§ **WHAT THIS TASK INVOLVES**
Can you quote, word for word, every line from the first line of the records below through the line containing "rng = np.random.default_rng(11)", and nothing else?
------ SUPPLIED MATERIAL
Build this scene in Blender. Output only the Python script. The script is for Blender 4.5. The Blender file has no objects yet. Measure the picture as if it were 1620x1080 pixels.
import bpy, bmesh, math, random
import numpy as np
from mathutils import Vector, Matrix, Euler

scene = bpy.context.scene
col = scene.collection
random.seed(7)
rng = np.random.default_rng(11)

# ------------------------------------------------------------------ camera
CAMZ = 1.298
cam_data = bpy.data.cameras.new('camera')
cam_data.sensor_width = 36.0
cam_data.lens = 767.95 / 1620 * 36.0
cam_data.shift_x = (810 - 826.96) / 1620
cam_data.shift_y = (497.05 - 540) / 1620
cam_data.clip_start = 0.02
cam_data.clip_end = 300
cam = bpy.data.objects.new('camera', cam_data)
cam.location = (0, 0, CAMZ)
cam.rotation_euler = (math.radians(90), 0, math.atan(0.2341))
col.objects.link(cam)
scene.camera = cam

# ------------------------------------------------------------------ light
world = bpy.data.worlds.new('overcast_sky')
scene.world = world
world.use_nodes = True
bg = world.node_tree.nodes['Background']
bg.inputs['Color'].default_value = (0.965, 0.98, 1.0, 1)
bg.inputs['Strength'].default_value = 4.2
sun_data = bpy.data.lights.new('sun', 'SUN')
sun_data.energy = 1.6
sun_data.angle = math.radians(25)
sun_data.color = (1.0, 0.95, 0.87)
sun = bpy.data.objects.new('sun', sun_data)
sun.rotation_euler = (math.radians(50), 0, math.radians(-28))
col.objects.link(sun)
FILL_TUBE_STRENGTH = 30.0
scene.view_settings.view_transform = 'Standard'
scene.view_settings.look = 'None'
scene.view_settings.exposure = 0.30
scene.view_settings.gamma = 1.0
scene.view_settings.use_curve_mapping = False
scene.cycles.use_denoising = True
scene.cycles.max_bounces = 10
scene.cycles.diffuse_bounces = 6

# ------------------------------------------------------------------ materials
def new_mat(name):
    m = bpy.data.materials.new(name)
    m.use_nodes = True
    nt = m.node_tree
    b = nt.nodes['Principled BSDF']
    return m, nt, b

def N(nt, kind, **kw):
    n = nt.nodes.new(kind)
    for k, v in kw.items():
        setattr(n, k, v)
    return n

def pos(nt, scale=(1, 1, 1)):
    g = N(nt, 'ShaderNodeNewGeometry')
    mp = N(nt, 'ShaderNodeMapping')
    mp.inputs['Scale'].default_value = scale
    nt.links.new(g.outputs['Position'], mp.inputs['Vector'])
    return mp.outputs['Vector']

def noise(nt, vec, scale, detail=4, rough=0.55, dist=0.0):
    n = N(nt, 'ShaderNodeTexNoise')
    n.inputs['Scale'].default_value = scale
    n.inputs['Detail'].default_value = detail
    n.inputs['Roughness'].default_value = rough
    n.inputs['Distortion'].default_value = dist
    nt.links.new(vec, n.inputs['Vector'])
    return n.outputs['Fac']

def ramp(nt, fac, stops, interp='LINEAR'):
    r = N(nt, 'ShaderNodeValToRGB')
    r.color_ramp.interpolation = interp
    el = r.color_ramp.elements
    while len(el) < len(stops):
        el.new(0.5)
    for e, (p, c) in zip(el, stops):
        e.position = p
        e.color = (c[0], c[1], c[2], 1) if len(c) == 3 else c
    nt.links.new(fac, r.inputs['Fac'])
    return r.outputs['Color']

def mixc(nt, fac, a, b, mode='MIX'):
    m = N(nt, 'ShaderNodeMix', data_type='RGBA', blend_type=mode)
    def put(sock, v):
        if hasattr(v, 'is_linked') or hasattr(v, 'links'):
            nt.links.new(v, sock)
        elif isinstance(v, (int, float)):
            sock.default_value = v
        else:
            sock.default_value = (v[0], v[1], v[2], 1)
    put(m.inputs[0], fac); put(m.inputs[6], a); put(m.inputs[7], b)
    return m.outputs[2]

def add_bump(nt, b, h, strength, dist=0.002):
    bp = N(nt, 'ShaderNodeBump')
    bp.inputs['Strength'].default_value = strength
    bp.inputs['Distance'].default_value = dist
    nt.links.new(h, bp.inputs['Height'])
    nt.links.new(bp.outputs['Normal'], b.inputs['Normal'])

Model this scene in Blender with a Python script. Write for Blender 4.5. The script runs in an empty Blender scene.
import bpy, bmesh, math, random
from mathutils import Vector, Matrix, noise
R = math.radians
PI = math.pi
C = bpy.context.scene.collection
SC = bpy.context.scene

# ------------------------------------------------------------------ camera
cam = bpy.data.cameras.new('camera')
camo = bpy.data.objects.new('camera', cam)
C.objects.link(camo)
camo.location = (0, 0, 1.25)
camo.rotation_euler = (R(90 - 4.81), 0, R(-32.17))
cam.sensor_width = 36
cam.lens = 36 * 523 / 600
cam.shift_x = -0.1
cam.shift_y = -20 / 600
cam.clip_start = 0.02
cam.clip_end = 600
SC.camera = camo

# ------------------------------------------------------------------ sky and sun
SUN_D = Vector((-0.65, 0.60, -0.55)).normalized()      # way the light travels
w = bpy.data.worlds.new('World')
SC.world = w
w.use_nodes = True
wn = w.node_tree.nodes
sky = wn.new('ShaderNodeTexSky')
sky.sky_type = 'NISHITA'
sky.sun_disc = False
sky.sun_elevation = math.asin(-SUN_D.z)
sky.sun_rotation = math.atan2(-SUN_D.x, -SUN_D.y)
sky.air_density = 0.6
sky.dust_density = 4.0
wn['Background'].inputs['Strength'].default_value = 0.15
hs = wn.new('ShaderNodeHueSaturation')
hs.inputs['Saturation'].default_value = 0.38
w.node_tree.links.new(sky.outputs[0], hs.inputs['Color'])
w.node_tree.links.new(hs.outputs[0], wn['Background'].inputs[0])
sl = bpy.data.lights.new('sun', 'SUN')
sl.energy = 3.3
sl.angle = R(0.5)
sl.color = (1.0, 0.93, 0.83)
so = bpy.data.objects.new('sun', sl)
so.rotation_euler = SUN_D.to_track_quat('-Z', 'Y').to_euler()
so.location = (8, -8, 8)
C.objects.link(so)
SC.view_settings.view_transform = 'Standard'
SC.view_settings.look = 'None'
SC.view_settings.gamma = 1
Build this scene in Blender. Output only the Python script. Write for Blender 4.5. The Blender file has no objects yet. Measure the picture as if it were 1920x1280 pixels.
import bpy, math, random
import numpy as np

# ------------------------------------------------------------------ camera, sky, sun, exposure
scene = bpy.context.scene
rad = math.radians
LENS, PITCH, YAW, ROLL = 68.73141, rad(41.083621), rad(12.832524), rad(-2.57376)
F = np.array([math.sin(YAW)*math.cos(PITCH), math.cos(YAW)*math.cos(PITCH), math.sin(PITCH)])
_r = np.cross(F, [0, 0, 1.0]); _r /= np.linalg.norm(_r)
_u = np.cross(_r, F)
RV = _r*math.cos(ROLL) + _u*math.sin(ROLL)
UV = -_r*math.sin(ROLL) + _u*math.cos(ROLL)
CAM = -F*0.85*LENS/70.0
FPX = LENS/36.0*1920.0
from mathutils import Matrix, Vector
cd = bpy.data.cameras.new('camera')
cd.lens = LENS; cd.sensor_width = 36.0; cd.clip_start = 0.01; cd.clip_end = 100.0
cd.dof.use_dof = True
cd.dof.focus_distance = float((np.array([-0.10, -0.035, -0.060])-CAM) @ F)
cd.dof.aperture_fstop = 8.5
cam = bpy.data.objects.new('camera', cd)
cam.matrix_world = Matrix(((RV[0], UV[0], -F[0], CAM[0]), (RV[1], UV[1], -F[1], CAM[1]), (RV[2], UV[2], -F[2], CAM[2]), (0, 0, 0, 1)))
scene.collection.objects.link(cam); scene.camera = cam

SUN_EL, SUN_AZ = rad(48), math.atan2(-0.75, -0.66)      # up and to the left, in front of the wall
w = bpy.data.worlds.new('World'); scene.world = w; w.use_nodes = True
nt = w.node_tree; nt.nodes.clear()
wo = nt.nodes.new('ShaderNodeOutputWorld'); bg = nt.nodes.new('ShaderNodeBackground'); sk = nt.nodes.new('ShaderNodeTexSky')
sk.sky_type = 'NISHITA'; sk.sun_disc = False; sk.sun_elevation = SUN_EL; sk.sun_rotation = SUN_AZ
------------
§ **REPLY**
Build this scene in Blender. Output only the Python script. The script is for Blender 4.5. The Blender file has no objects yet. Measure the picture as if it were 1620x1080 pixels.
import bpy, bmesh, math, random
import numpy as np
from mathutils import Vector, Matrix, Euler

scene = bpy.context.scene
col = scene.collection
random.seed(7)
rng = np.random.default_rng(11)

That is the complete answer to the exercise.